◆ **What to do**
Extract the entries in their exact form.

Rows from a 3D scene dataset
________________________
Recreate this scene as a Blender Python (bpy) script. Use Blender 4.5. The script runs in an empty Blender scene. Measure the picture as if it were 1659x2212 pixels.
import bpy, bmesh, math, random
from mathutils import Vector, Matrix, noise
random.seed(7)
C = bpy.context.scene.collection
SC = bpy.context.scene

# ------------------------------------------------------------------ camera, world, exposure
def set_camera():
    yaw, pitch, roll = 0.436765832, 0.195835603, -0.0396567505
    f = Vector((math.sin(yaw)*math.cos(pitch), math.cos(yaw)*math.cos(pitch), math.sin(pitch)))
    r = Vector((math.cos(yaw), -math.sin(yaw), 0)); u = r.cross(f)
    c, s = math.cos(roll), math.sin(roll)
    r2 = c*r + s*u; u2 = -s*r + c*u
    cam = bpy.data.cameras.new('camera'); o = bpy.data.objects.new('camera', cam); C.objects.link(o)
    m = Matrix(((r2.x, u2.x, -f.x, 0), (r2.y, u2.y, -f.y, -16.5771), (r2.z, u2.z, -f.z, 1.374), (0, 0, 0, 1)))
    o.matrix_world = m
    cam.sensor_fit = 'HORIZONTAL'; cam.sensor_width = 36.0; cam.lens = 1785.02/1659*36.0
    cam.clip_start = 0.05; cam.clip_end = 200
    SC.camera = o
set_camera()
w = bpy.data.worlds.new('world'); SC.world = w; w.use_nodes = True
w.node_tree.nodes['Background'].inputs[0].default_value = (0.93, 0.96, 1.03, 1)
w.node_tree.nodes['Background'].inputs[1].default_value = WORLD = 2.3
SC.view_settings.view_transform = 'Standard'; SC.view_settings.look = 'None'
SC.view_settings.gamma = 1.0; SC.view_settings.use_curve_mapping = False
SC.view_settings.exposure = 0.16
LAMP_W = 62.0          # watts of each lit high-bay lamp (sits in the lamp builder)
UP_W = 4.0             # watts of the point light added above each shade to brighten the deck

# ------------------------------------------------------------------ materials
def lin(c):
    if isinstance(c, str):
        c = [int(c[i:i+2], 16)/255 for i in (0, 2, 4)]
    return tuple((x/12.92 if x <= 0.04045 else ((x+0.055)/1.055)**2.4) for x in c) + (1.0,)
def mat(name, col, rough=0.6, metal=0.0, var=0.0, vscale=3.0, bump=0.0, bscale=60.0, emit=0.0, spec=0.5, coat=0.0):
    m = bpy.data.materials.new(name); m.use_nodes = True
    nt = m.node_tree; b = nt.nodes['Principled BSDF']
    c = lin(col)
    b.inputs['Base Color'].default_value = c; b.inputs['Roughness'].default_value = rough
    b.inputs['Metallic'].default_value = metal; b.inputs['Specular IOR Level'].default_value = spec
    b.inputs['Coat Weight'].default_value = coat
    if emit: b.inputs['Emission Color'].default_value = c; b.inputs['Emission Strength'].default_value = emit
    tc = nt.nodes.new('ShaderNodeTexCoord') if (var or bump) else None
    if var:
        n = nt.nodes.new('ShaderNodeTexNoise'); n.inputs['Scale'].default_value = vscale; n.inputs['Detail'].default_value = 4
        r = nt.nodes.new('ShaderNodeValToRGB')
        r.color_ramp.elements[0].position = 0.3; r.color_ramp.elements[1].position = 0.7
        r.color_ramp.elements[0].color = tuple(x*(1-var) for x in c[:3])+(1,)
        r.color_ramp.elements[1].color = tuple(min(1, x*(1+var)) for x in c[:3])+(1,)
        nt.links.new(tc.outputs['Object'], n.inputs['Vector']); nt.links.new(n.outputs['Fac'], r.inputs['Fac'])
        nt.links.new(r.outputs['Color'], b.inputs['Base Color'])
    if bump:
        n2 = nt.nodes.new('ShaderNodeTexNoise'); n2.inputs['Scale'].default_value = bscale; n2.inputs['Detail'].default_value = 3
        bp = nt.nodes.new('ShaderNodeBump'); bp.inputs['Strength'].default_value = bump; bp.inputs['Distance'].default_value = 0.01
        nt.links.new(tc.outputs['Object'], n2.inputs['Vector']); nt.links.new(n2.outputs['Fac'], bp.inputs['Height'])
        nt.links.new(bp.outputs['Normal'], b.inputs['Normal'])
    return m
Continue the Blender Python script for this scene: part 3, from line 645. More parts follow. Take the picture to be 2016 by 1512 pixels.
________________________
◆ **Response for this exercise**
Recreate this scene as a Blender Python (bpy) script. Use Blender 4.5. The script runs in an empty Blender scene. Measure the picture as if it were 1659x2212 pixels.
import bpy, bmesh, math, random
from mathutils import Vector, Matrix, noise
random.seed(7)
C = bpy.context.scene.collection
SC = bpy.context.scene

# ------------------------------------------------------------------ camera, world, exposure
def set_camera():
    yaw, pitch, roll = 0.436765832, 0.195835603, -0.0396567505
    f = Vector((math.sin(yaw)*math.cos(pitch), math.cos(yaw)*math.cos(pitch), math.sin(pitch)))
    r = Vector((math.cos(yaw), -math.sin(yaw), 0)); u = r.cross(f)
    c, s = math.cos(roll), math.sin(roll)
    r2 = c*r + s*u; u2 = -s*r + c*u
    cam = bpy.data.cameras.new('camera'); o = bpy.data.objects.new('camera', cam); C.objects.link(o)
    m = Matrix(((r2.x, u2.x, -f.x, 0), (r2.y, u2.y, -f.y, -16.5771), (r2.z, u2.z, -f.z, 1.374), (0, 0, 0, 1)))
    o.matrix_world = m
    cam.sensor_fit = 'HORIZONTAL'; cam.sensor_width = 36.0; cam.lens = 1785.02/1659*36.0
    cam.clip_start = 0.05; cam.clip_end = 200
    SC.camera = o
set_camera()
w = bpy.data.worlds.new('world'); SC.world = w; w.use_nodes = True
w.node_tree.nodes['Background'].inputs[0].default_value = (0.93, 0.96, 1.03, 1)
w.node_tree.nodes['Background'].inputs[1].default_value = WORLD = 2.3
SC.view_settings.view_transform = 'Standard'; SC.view_settings.look = 'None'
SC.view_settings.gamma = 1.0; SC.view_settings.use_curve_mapping = False
SC.view_settings.exposure = 0.16
LAMP_W = 62.0          # watts of each lit high-bay lamp (sits in the lamp builder)
UP_W = 4.0             # watts of the point light added above each shade to brighten the deck

# ------------------------------------------------------------------ materials
def lin(c):
    if isinstance(c, str):
        c = [int(c[i:i+2], 16)/255 for i in (0, 2, 4)]
    return tuple((x/12.92 if x <= 0.04045 else ((x+0.055)/1.055)**2.4) for x in c) + (1.0,)
def mat(name, col, rough=0.6, metal=0.0, var=0.0, vscale=3.0, bump=0.0, bscale=60.0, emit=0.0, spec=0.5, coat=0.0):
    m = bpy.data.materials.new(name); m.use_nodes = True
    nt = m.node_tree; b = nt.nodes['Principled BSDF']
    c = lin(col)
    b.inputs['Base Color'].default_value = c; b.inputs['Roughness'].default_value = rough
    b.inputs['Metallic'].default_value = metal; b.inputs['Specular IOR Level'].default_value = spec
    b.inputs['Coat Weight'].default_value = coat
    if emit: b.inputs['Emission Color'].default_value = c; b.inputs['Emission Strength'].default_value = emit
    tc = nt.nodes.new('ShaderNodeTexCoord') if (var or bump) else None
    if var:
        n = nt.nodes.new('ShaderNodeTexNoise'); n.inputs['Scale'].default_value = vscale; n.inputs['Detail'].default_value = 4
        r = nt.nodes.new('ShaderNodeValToRGB')
        r.color_ramp.elements[0].position = 0.3; r.color_ramp.elements[1].position = 0.7
        r.color_ramp.elements[0].color = tuple(x*(1-var) for x in c[:3])+(1,)
        r.color_ramp.elements[1].color = tuple(min(1, x*(1+var)) for x in c[:3])+(1,)
        nt.links.new(tc.outputs['Object'], n.inputs['Vector']); nt.links.new(n.outputs['Fac'], r.inputs['Fac'])
        nt.links.new(r.outputs['Color'], b.inputs['Base Color'])
    if bump:
        n2 = nt.nodes.new('ShaderNodeTexNoise'); n2.inputs['Scale'].default_value = bscale; n2.inputs['Detail'].default_value = 3
        bp = nt.nodes.new('ShaderNodeBump'); bp.inputs['Strength'].default_value = bump; bp.inputs['Distance'].default_value = 0.01
        nt.links.new(tc.outputs['Object'], n2.inputs['Vector']); nt.links.new(n2.outputs['Fac'], bp.inputs['Height'])
        nt.links.new(bp.outputs['Normal'], b.inputs['Normal'])
    return m
Continue the Blender Python script for this scene: part 3, from line 645. More parts follow. Take the picture to be 2016 by 1512 pixels.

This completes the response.